Im Fall des Sudan seien so die legitimen Institutionen des Staates immer mehr zum Spielball der Vermögenden geworden – und genau das habe den Aufstieg von Personen wie Milizchef Hemeti ermöglicht. "Der Sudan zeigt, was passiert, wenn bestimmte Menschen jene Fluchtgeschwindigkeit erzielen, die es ihnen erlaubt, aus der Schwerkraft der gesellschaftlichen Regeln zu entfliehen", weil sie sich die Gunst des Gesetzes und der Institutionen kaufen könnten. Das gelte vor allem dann, wenn Menschen den Eindruck hätten, sich in ihrem Handeln nicht mehr an Gesetze halten zu müssen – etwa, indem sie keine Steuern mehr zahlen.

Arme zivile Regierung

Und daran habe auch der Umsturz nur oberflächlich etwas ändern können: "Die Revolution ist unvollendet, die Gruppen der Kleptokraten sind weiter da", so de Waal, der vermutet, die alte Elite sei nur vorübergehend hinter den Vorhang getreten. Genau deshalb, so der Experte, sei es auch falsch, wenn nun Staaten wie die USA weiter Gelder für den Sudan zurückhalten – unter Verweis auf Sanktionen. Sie waren einst gegen die alte Regierung wegen staatlicher Unterstützung des Terrorismus erlassen worden.

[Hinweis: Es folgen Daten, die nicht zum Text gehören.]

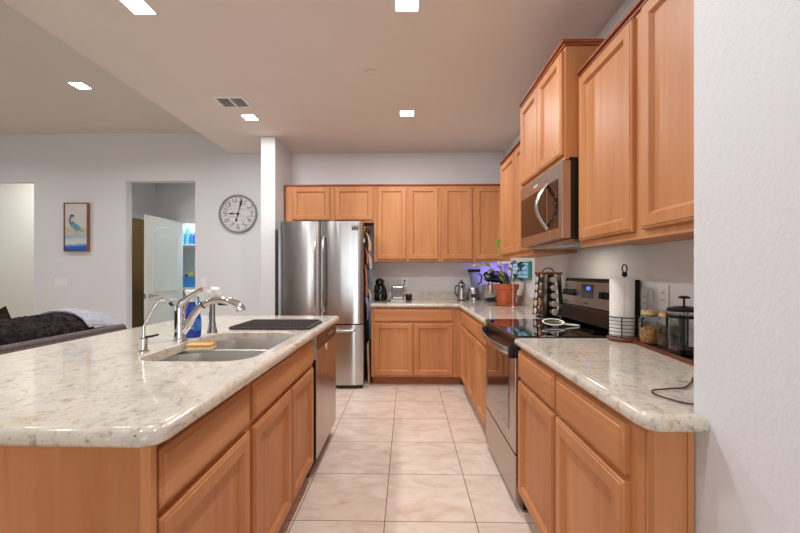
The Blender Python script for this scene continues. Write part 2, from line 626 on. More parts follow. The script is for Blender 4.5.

Spätestens jetzt seien diese Sanktionen aber nicht mehr gerechtfertigt, so de Waal, und den Verantwortlichen in den USA sei das auch bewusst. Dort sei man aber übereingekommen, sie trotzdem vorerst aufrecht zu lassen, um ein Druckmittel gegen den Sudan in der Hand zu behalten. Dafür, so de Waal, "gibt es in der Wissenschaft eine technische Bezeichnung: Dumm! Es ist sehr dumm, und es macht mich wütend." Denn die Gelder, die zurückgehalten würden, fehlten nun der zivilen Regierung – während die auf Gold und Öl basierenden alten Netzwerke der früheren Machthaber diesen weiterhin Mittel zuschanzen würden. So entstehe ein Ungleichgewicht, das die Erfolge der Revolution gefährde. (Manuel Escher, 7.11.2019)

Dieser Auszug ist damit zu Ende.